I see what you're saying..I guess my thinking was that assuming all things being equal, if you have a dovetail notch, and the upper and lower pieces both shrink inward toward the center line of the log, if the shrink rates are similar it should keep the notch tight. 
I do see what you are saying though, I might have been thinking of it wrong, or perhaps just because I havent seen it in real life, but Im not negating the possibility.
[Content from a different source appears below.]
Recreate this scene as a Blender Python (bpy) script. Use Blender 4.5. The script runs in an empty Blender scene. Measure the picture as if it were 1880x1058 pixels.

Maybe the moisture content of the material I have used is much lower, maybe hasnt had enough time to reach full shrinkage etc many possibilities. 
Come to think of it, I guess I have seen older dovetail cabins that have chinking around the dovetails rather than just between the laterals, could be a reason why, while chinking noticed that the joints had opened up and wanted to seal them up as well. 
Contact me via PM, willing to help with projects for more experience
1986 Woodmizer LT30, STIHL MS261C, 1997 Dodge 2500 CUMMINS

Don P

That is the reason for the vertical chinking you'll see in the notches. The end grain coming in from the right in my pic doesn't shrink, imagine the next log coming in from the left, tight up against that vertical end grain, that will shrink in thickness so there is where the gap forms. I think I still have a pair of corners from that hundegger draft stop notching up in the barn, I'll try to dig them up and get a pic. It does add complexity so not sure if it is worthwhile vs chinking later but just more stuff to see and think about.

Don P

 Here they are. Sorry didn't clean them up or pose them well, Michelle just dragged me out from under the knuckleboom for dinner and I snagged a couple of shots on the way up. I thought their draftstop notch was too small, when I was messing around above I made them too deep, there is a real risk of them breaking off on the ends at that depth, there is a happy place in between somewhere. Anyway, hope the idea is apparent there.


 


badger1

Contact me via PM, willing to help with projects for more experience
1986 Woodmizer LT30, STIHL MS261C, 1997 Dodge 2500 CUMMINS

PA141

Badger: Thanks for the link to the video of the guy making a model of a 1/2 dovetail notch. I did that with 4x4 pieces to get the feel of the V notch.

Don : I ordered that Notches of All Kinds book just now. Thanks for the suggestion.